Domingo Alvarez Duarte wrote:
> Greg Ercolano wrote:
>> Z:\tmp>.\foo.exe
>> 00408040 = 00408048 = 00408050
>>        ^^         ^^         ^^
> I didn't tried it but anyway the sizeof() will be replaced at compile 
> time by it's size and no double constant string will appear.

        Hmm, good point.

        Indeed this seems to be the case in both VC and g++; this test:

#include <stdio.h>
int main() {
     printf("%d = %d = %d\n", sizeof("unique"), sizeof("unique"), 
sizeof("unique"));
     return 0;
}

        What's interesting here is the string "unique" does not end up
        in the binary with either compiler.

        Not looking at the C/C++ spec, I suppose a smart compiler should
        not bother to allocate the string at all if it appears inside of 
sizeof().

        So assuming this is defined behavior of C/C++ compilers,
        I'd be +1 on your macro technique, since it prevents programmer errors.

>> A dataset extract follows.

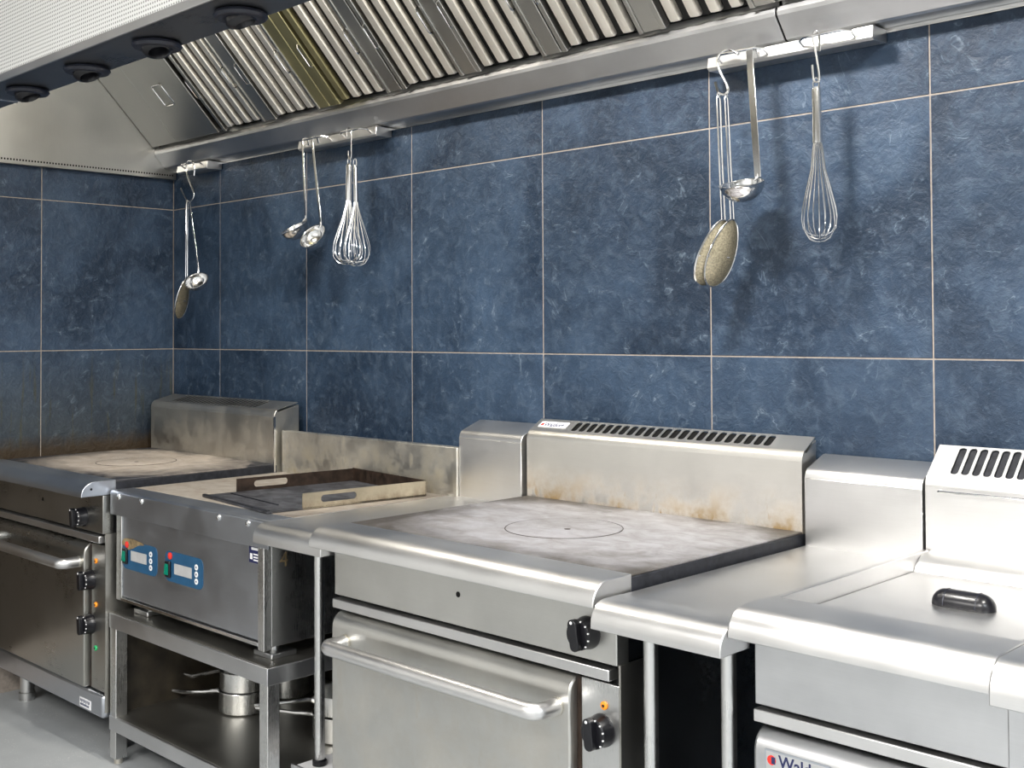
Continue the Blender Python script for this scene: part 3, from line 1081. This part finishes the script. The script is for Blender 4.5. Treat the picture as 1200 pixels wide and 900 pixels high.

        The main concern is embedded compilers that fltk supports; they
        tend to be both tight on memory but borderline on compiler features.
        But if the sizeof() behavior regarding read-only strings is actually
        in the spec (and not a compiler specific optimization), then we could
        at least say "it's a bug in the compiler" if an embedded designer
        were to notice an overuse of memory.